Docs to Design shipped as a complete Figma plugin in six weeks. The product eliminates the most tedious workflow in content-driven design. Manual document recreation. It replaces it with a one-click automated pipeline.
Technical Precision
The plugin bundle ships at under 10KB, optimized through tree-shaking and dead-code elimination. This matters in the Figma plugin ecosystem, where load time directly impacts user perception and retention. The plugin initializes in under one second on standard hardware.
The dual-layer parser handles documents ranging from clean, template-based corporate reports to chaotic, multi-author collaboration documents with inconsistent formatting. In testing across 50+ real-world documents sourced from design teams, the parser produced usable output in every case. Zero crashes and zero data loss.
Design System Validation
The Compact Pro design language proved that plugin UI deserves the same design rigor as any other product surface. User testing revealed that dark-theme plugin interfaces reduce eye strain during extended Figma sessions, and that the dense information display enabled by Compact Pro’s typography scale increased task completion speed compared to standard plugin layouts.

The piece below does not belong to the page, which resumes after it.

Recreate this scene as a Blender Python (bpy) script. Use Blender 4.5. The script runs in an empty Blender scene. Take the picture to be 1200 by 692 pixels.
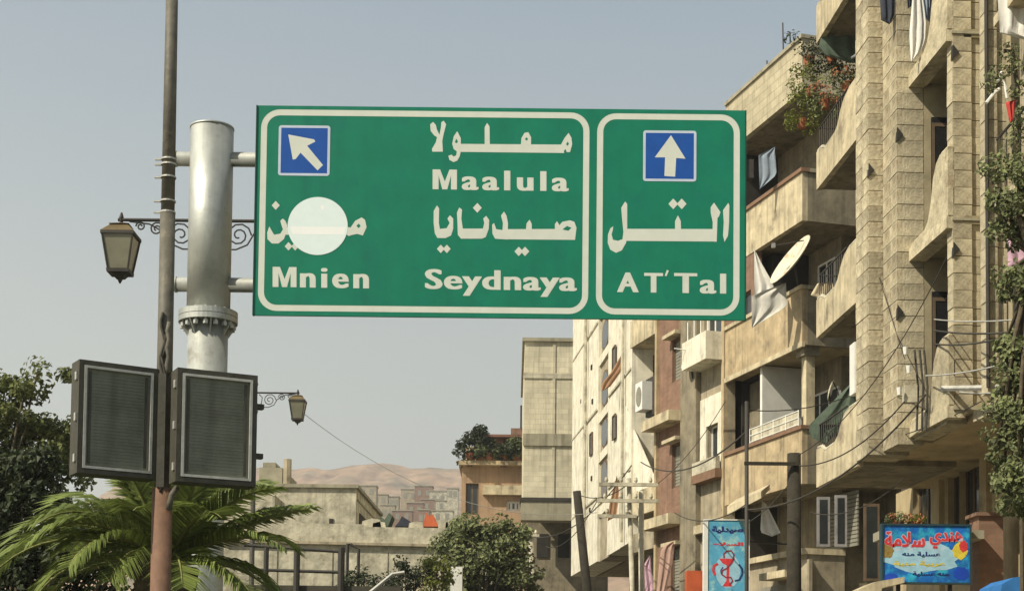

The seven auto-generated text styles integrate seamlessly with Figma’s native style system. Designers can modify the generated styles globally, and every element in the converted document updates accordingly. This transforms the plugin output from a static artifact into a living design system component.
Monetization Architecture
The plugin ships with a free tier that handles documents up to a defined page count with standard formatting options. Pro upgrade points are integrated naturally into the wizard flow. Advanced configuration options, premium page templates, and batch processing are gated behind a Pro tier. The upgrade prompts are contextual, appearing only when a user attempts a Pro-level action, never interrupting the core free workflow.
This freemium architecture is designed for the Figma plugin marketplace, where free tools drive discovery and conversion happens through demonstrated value, not marketing.
I used to dread getting content docs from clients. Now I actually look forward to it. Drop the file, click generate, start designing.